Attention-Guided Neural Networks for Full-Reference and No-Reference Audio-Visual Quality Assessment.

With the popularity of mobile Internet, audio and video (A/V) have become the main way for people to entertain and socialize daily. However, in order to reduce the cost of media storage and transmission, A/V signals will be compressed by service providers before they are transmitted to end-users, which inevitably causes distortions in the A/V signals and degrades the end-user's Quality of Experience (QoE). This motivates us to research the objective audio-visual quality assessment (AVQA). In the field of AVQA, most previous works only focus on single-mode audio or visual signals, which ignores that the perceptual quality of users depends on both audio and video signals. Therefore, we propose an objective AVQA architecture for multi-mode signals based on attentional neural networks. Specifically, we first utilize an attention prediction model to extract the salient regions of video frames. Then, a pre-trained convolutional neural network is used to extract short-time features of the salient regions and the corresponding audio signals.

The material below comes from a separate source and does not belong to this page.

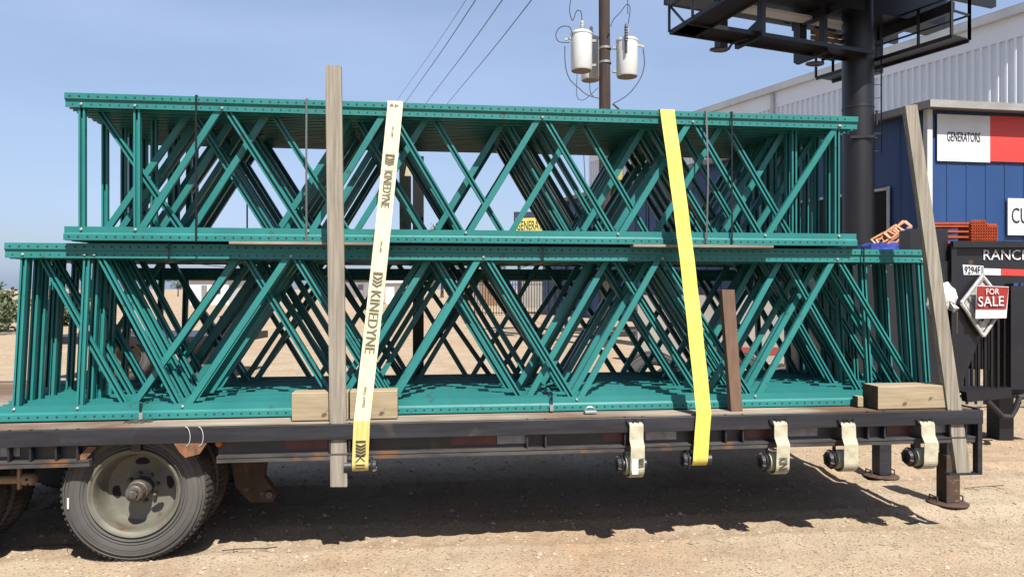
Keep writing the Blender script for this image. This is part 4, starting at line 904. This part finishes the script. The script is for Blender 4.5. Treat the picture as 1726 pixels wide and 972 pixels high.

Next, the short-time features are fed into Gated Recurrent Unit (GRU) networks to model the temporal relationship between adjacent frames. Finally, the fully connected layers are utilized to fuse the temporal related features of A/V signals modeled by the GRU network into the final quality score. The proposed architecture is flexible and can be applied to both full-reference and no-reference AVQA. Experimental results on the LIVE-SJTU Database and UnB-AVC Database demonstrate that our model outperforms the state-of-the-art AVQA methods. The code of the proposed method will be publicly available to promote the development of the field of AVQA.